FX Trading
In the world of financial markets, Foreign Exchange (Forex, FX) Trading is undoubtedly the largest of all. It represents the market whereby the world’s currencies are exchanged. Each country’s currency is valued relative to another e.g. UK Sterling versus US Dollar, Euro vs Yen, etc, and therefore, there are numerous combinations of currency ‘pairs’ that are traded every day in incredible amounts. An example of this may include PIA firstcapital deciding (within their risk managed approach), that the Euro is likely to appreciate against the US Dollar. In this instance we would buy Euro and sell dollars in a traded pair.
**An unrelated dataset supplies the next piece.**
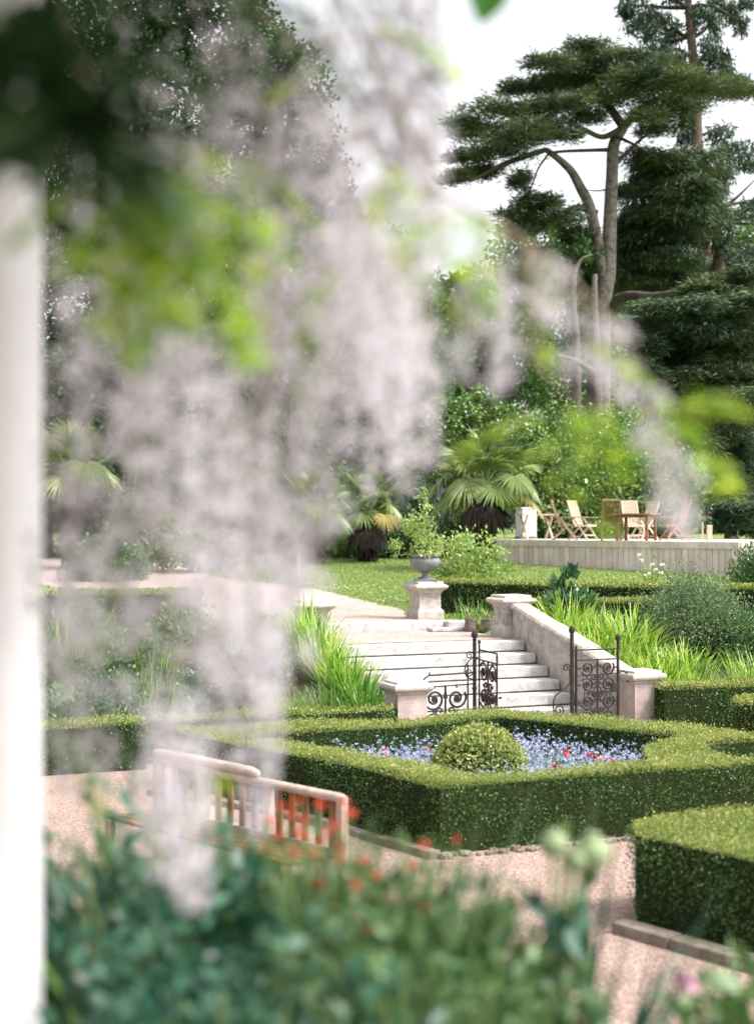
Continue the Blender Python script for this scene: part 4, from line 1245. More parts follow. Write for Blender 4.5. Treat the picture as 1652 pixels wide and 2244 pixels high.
# ================================================================ PALMS
def fan(b, c, d, nn, r, k=38, spread=3.9, droop=.12, w=.042):
    """palmate leaf: k pleated fingers radiating in the plane normal to nn, main axis d"""
    d = nrm(d); nn = nrm(nn - d * np.dot(nn, d)); s = np.cross(d, nn)
    a = np.linspace(-spread / 2, spread / 2, k)
    dirs = np.cos(a)[:, None] * d + np.sin(a)[:, None] * s
    tang = -np.sin(a)[:, None] * d + np.cos(a)[:, None] * s
    rr = r * (1 - .18 * (np.abs(a) / (spread / 2)) ** 2) * rng.uniform(.92, 1.06, k)
    dz = np.array([0, 0, -1.0]); base = rng.random() * .5
    kk = [0, .35, .7, 1.0]; ww = [.12, .62, .7, .06]; lift = [0, .04, .03, -.04]
    jt = rng.normal(0, .05, (k, 3)) * r
    rows = []
    for q in range(4):
        p = c + dirs * (rr * kk[q])[:, None] + dz * (droop * r * kk[q] ** 2.5) + nn * lift[q] * r + jt * kk[q] ** 3
        h = tang * (w * r * ww[q]); pl = nn * (w * r * ww[q] * .55)
        rows.append(np.stack([p - h - pl, p + pl * .6, p + h - pl], 1))
    v = np.stack(rows, 1).reshape(-1, 3); f = []
    bs = np.arange(k) * 12
    for q in range(3):
        for m in range(2):
            o = bs + q * 3 + m
            f.append(np.stack([o, o + 1, o + 4, o + 3], 1))
    rv = base + .5 * rng.random(k)
    b.add(v, np.concatenate(f), np.tile(rv, 6))


def palm(label, base, th, nf, r, fans=None, skirt=10, group='fan palms along the lawn'):
    base = np.asarray(base, float)
    t = thing('fan_palm', label, 'palm', base, 0, group)
    b = Buf(); n = 14
    pts = [base + [.04 * math.sin(i), 0, th * i / n] for i in range(n + 1)]
    b.tube(pts, [.17 - .03 * i / n for i in range(n + 1)], 10)
    k = 900; a = rng.random(k) * 6.28; zz = rng.random(k) * th
    b.leaves(np.stack([base[0] + .15 * np.cos(a), base[1] + .15 * np.sin(a), base[2] + zz], 1), np.stack([np.cos(a), np.sin(a), -1.2 + 0 * a], 1), rand_dirs(k), .3, .05)
    part('trunk', b, L_palmb, t)
    top = base + [0, 0, th]
    for i in range(nf):
        a = i * 2.399 + rng.normal(0, .15); el = 1.35 - 1.65 * (i / nf) ** .95 + rng.normal(0, .08)
        d = np.array([math.cos(a) * math.cos(el), math.sin(a) * math.cos(el), math.sin(el)])
        pl = r * rng.uniform(.75, 1.05)
        hub = top + d * pl
        st = Buf(); st.tube([top + d * .05, top + d * pl * .6 + [0, 0, .02], hub], [.016, .012, .009], 5)
        dh = nrm(np.array([math.cos(a), math.sin(a), 0])); low = el < .35
        nv_ = nrm(dh * rng.uniform(.5, 1.0) + [0, 0, .75 if low else .25]) if low else nrm(dh * -.55 + [0, 0, .6] + rng.normal(0, .2, 3))
        fd = nrm(dh * .6 + [0, 0, -.55]) if low else nrm(d + [0, 0, .1])
        fb_ = Buf(); fan(fb_, hub, fd, nv_, r * rng.uniform(.62, .8), 38, droop=rng.uniform(.05, .3))
        yl = el < -.1 and rng.random() < .4
        f = part('frond', fb_, L_palmy if yl else L_palm, t, label='yellowed drooping frond' if yl else None)
        part('leaf_stalk', st, M_stem, f)
    b = Buf()
    for i in range(skirt):
        a = rng.random() * 6.28; d = np.array([math.cos(a) * .6, math.sin(a) * .6, -.9])
        fan(b, top + d * .45 + [0, 0, -.15 * rng.random()], d, np.array([math.cos(a), math.sin(a), .5]), r * .75, 22, spread=1.6)
    part('dead_skirt', b, L_palmb, t)
    return t


palm('big fan palm with pale pleated fronds right of the urn', at(1062, 0, 39.5), 2.3, 28, 1.12)
palm('smaller fan palm with orange-brown drooping fronds at the back of the lawn', at(806, 0, 43.5), 1.5, 20, .9, skirt=16)
palm('slim fan palm at the left end of the lawn half hidden by wisteria', at(690, 0, 42), 1.5, 16, .9, skirt=8)
palm('fan palm far left behind the post and lilac flowers', at(160, 0, 40), 2.6, 18, 1.0, skirt=8)
shrub('lawn_shrub', at(1030, 0, 29.3), .78, .55, 1.28, 'leafy lime-green shrub between the urn and the deck, behind the hedge', L_lime, 5200, .085, ragged=.45, stems=16)
bpy.data.objects['lawn_shrub'].children[1].data.materials[0] = leafmat('bright_shrub_leaf', [(0.05, 0.14, 0.03), (0.14, 0.27, 0.06), (0.34, 0.42, 0.14), (0.5, 0.55, 0.28)], .25, .42, .45)
shrub('dwarf_conifer', at(1665, 0, 27.0), .62, .5, 1.35, 'bushy green conifer at the right edge beside the deck', L_mid, 9000, .11, asp=.2, ragged=.3, stem_m=M_bark)
for x, D, rx, h, lm, lab in ((760, 45.5, 1.2, .9, L_mid, 'low dark underplanting left of the smaller palm'), (900, 45.5, 1.3, 1.0, L_dark, 'dark low bush between the two palms'),
                             (600, 43, 1.3, 1.6, L_mid, 'leafy bush behind the path, veiled by lilac racemes'), (420, 39, 1.5, 1.3, L_grey, 'wide soft bush left of the path behind wisteria'),
                             (300, 44, 1.2, 2.3, L_mid, 'tall bush at the far left beyond the gravel'), (235, 36, .9, 1.0, L_fern, 'small bush by the far gravel at the left')):
    shrub('back_shrub', at(x, 0, D), rx, .7, h, lab, lm, 3800, .14, stem_m=M_bark)


# ================================================================ TREES
def crown_leaves(b, cs, n, size, asp=.6, clump=.35, flat=1.0):
    """cs: list of (centre, (rx, ry, rz)); leaf clumps spread through the volumes"""
    w = np.array([c[1][0] * c[1][1] * c[1][2] for c in cs]) ** .67; w = w / w.sum()
    for (c, rr), wi in zip(cs, w):
        m = int(n * wi); nc = max(8, m // 60)
        d = rand_dirs(nc); rad = rng.uniform(.25, 1.05, nc) ** .45
        cc = np.asarray(c) + d * rad[:, None] * np.asarray(rr)
        k = rng.integers(0, nc, m); crn = rng.random(nc) * .5
        pos = cc[k] + rng.normal(size=(m, 3)) * clump * np.array([1, 1, .7]) * min(rr) * .5
        out = nrm(pos - np.asarray(c)); L = rng.uniform(.6, 1.3, m) * size
        b.leaves(pos, nrm(out * .4 + rand_dirs(m) + [0, 0, -.1]), nrm(rand_dirs(m) + [0, 0, .8]), L, L * asp, np.clip(crn[k] + .5 * rng.random(m), 0, 1), .5)


def broadleaf(label, x, D, base_r, h, blobs, lm, n, size, name='broadleaf_tree', barkm=None, group='trees behind the garden'):
    base = at(x, 0, D)
    t = thing(name, label, 'tree', base, 0, group)
    b = Buf(); top = base + [0, 0, h * .8]
    b.tube([base - [0, 0, .2], base + [.1, 0, h * .3], base + [-.1, 0, h * .55], top], [base_r, base_r * .8, base_r * .55, base_r * .15], 10)
    cs = []
    for (bx, by, bd, wr, hr) in blobs:
        c = P(bx, by, D + bd); s = D / FPX
        cs.append((c, (wr * s, max(wr, hr) * s * .85, hr * s)))
        z0 = rng.uniform(.25, .6) * h
        z0 = min(z0, max(c[2] - base[2] - .3, .5))
        a = base + [0, 0, z0]
        b.tube([a, (a + c) / 2 + [0, 0, .3], c], [base_r * .35, base_r * .22, .04], 6)
    part('trunk', b, barkm or M_barkd, t)
    lb = Buf(); crown_leaves(lb, cs, n, size)
    part('crown', lb, lm, t)
    return t


def pad_sprays(b, c, rx, ry, rz, n, size, droop=0.0):
    # a tier is several overlapping tufts at slightly different heights
    c = np.asarray(c, float); k = 7 if rx > 1.2 else 4
    for i in range(k):
        a = rng.random() * 6.28; q = c + [math.cos(a) * rx * .6, math.sin(a) * ry * .6, rng.normal(0, rz * .6)]
        if i == 0: q = c
        one_pad(b, q, rx * rng.uniform(.42, .8), ry * rng.uniform(.4, .7), rz * rng.uniform(.3, .6), int(n * 1.35 / k), size, droop)


def one_pad(b, c, rx, ry, rz, n, size, droop=0.0):
    """one tier of conifer foliage: a thin domed plate of spiky sprays"""
    c = np.asarray(c, float)
    a = rng.random(n) * 6.28; r = np.sqrt(rng.random(n)) * (1 + .12 * np.sin(a * 5 + c[0]))
    dome = (1 - r ** 2) * .55
    pos = c + np.stack([np.cos(a) * r * rx, np.sin(a) * r * ry, rz * (dome * 1.6 - .6 + rng.normal(0, .35, n))], 1)
    pos[:, 2] += .18 * np.sin(pos[:, 0] * 3.0 + c[2]) * rz * 1.2
    o = nrm(np.stack([np.cos(a) * .8, np.sin(a) * .8, .15 - droop + 0 * a], 1))
    k = 9
    crn = rng.random(n) * .55
    ne = n // 7; ae = rng.random(ne) * 6.28
    pe = c + np.stack([np.cos(ae) * rx * rng.uniform(.95, 1.12, ne), np.sin(ae) * ry * rng.uniform(.95, 1.12, ne), rz * rng.uniform(-.7, .3, ne)], 1)
    for j in range(5):
        de = nrm(np.stack([np.cos(ae), np.sin(ae), .1 - droop + 0 * ae], 1) + rng.normal(size=(ne, 3)) * [.4, .4, .15]); Le = rng.uniform(.9, 1.9, ne) * size
        b.leaves(pe + rng.normal(size=(ne, 3)) * size * .2, de, np.tile([0, 0, 1.0], (ne, 1)), Le, Le * .08, None, .3)
    for j in range(k):
        d = nrm(o * .9 + rng.normal(size=(n, 3)) * [.75, .75, .28] + [0, 0, -droop])
        L = rng.uniform(.5, 1.2, n) * size
        b.leaves(pos + rng.normal(size=(n, 3)) * size * .35, d, nrm(rand_dirs(n) * .8 + [0, 0, 1.0]), L, L * .15, np.clip(crn + .45 * rng.random(n), 0, 1), .35)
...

The global foreign exchange market sees FX trading of $3.2 trillion average daily turnover (source: BOE JCSC) which is 3 times the average daily turnover of the major global bond markets and 10 times that of the world’s stock markets combined.
Because of the ‘liquidity’ associated with FX Trading it has been referred to in some corners as the market closest to the ideal of perfect competition, notwithstanding currency intervention by central banks which happens from time to time.
Due to the level of FX Trading executed throughout the world, it offers the perfect medium for PIA firstcapital to offer a highly structured managed account service, whilst allowing easy entry & exit in large volumes traded by our experienced market professionals.
The main benefits of investing in the Foreign Exchange markets include:
- Huge FX Trading volumes give exceptional liquidity allowing investors to enter and exit the market place at will.
- Due to its geographical dispersion, the market can be traded 24 hours a day, 5 days a week from anywhere in the world.
- The use of leverage to enhance profit margins allows market professionals to tailor risk levels to different client profiles; however, leverage also increases losses so one needs to be careful about how it is used.